The title of this post is a flippant reference to the number of sketchbooks I’ve bought in the last week or two. I have not bought another one since my last post. But I have been using them – specifically the Royal Talens and the Moleskine.
I’m still thoroughly enjoying using my RT book. Since my
last post I’ve made these copies:-
The first is Mervyn Peake’s illustration of the White Knight
from Looking Glass. One of the things I love about Peake, apart from the fact
that his illustrations are brilliant in their own right, is that he so often
subverts the expectations that we have based on our experience of Tenniel’s
illustrations. Compared to Tenniel’s old buffer, this white knight has a noble,
almost cavalier’s head. He has ridiculously elongated legs and neck. Then there’s
the horses. Tenniel’s knight rides a fine white charger. Peake’s White Knight
rides a bit of an emaciated old nag.
Compare this with the picture on our right. This is my copy
of Thomas Heath Robinson’s 1908 illustration of the same scene. It’s
technically an excellent illustration of the scene. But I think it demonstrates
that TH Robinson was following the well beaten path originally marked by
Tenniel, rather than doing his own thing like Helen Oxenbury. His concept of
the Mock Turtle is essentially Tenniel’s.
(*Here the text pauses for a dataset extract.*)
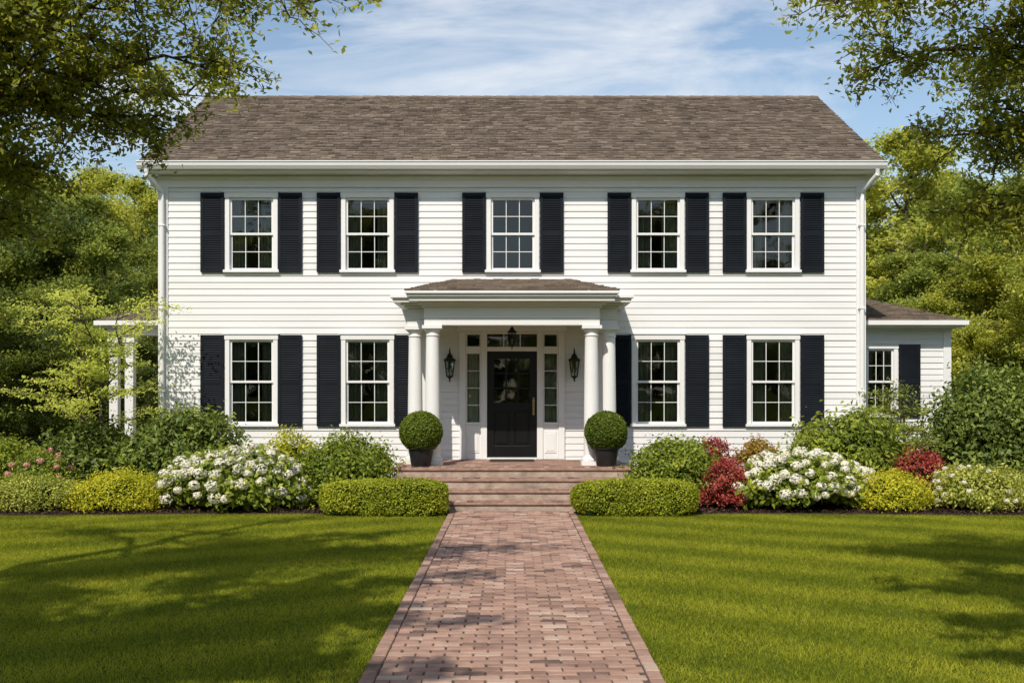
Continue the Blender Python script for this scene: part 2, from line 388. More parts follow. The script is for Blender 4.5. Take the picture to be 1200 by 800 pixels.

Yeah, he has a top hat on here but
this is still recognisably the same creature that Tenniel illustrated in the
same way. It is also very static when you compare it to Helen Oxenbury’s. That
for me is part of debt to Tenniel – I’ve made the point before that a
significant number of his illustrations look like posed tableaux, rather than
moments froze in time.
The last illustration here is my latest illustration for ‘Alice’s
Adventures at the Pole’. I’ve gone farther away from life with Sliver the Snake
than I did in ay of the previous illustrations. I may redo it with a more
naturalistic head on the snake for comparison and see which I prefer.